Buck has not called a baseball game since Game 6 of the 2021 World Series.

Joe Buck will be calling a baseball game for the first time in three years when the St. Louis Cardinals host the Chicago Cubs on May 24.

There's a special reason behind Buck's return to a baseball broadcast booth: He will be working alongside current Cardinals play-by-play man Chip Caray. Buck's father, Jack, and Caray's grandfather, Harry — legendary announcers in their own right — called Cardinals games on KMOX Radio from 1954-59 and 1961-69 while the franchise won three World Series.

There will be no former player serving as analyst in the booth. It will be just Buck and Caray.

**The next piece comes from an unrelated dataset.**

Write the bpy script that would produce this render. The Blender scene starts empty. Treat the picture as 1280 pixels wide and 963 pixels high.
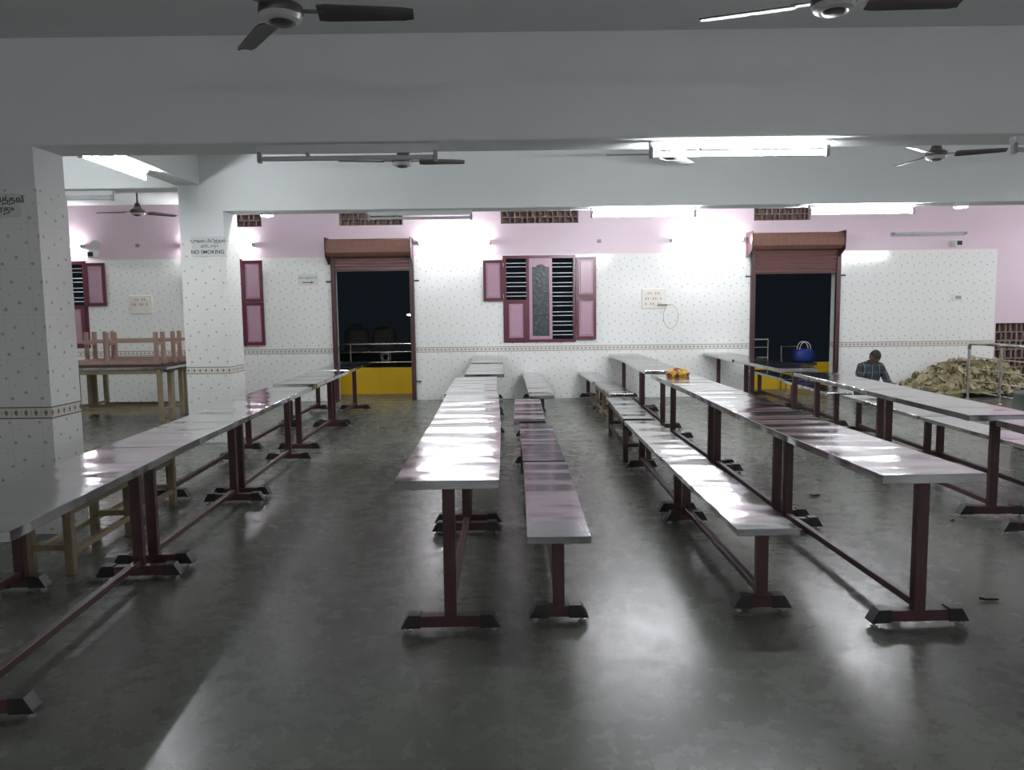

“My idea of doing this is that I’m more like the guest,” Buck told the St. Louis Post-Dispatch. “I’m just sitting in with the band for the night.”

The pairing will only be for one game and will mark Buck's first time calling baseball since Game 6 of the 2021 World Series that saw the Atlanta Braves top the Houston Astros.

That following spring, Buck and NFL broadcast partner Troy Aikman signed with ESPN to work Monday Night Football.

Buck had been Fox's No. 1 baseball announcer for 26 years, calling 24 World Series.

Buck began broadcasting games with the Cardinals in 1991, but as his national presence increased with MLB and NFL duties, his workload calling Cardinals games decreased. He announced before the 2008 season he would no longer work local broadcasts.

ESPN offered Buck the chance to serve as a fill-in announcer for baseball games, but he declined.

"I feel like I've done all I could do there," Buck told the Sports Illustrated Media Podcast in 2022. "If someday I wanna go back and call a few games — maybe. But I don't have that itch."

It will be hard for Cardinals fans to not get sentimental about the family lineage of the two announcers that night, but Buck and Chip Caray say the action on the field will be the focus.

“The game comes first,” Caray said. “This will not be about Chip or Joe. But I’m sure we’ll be talking about his father and my grandfather.”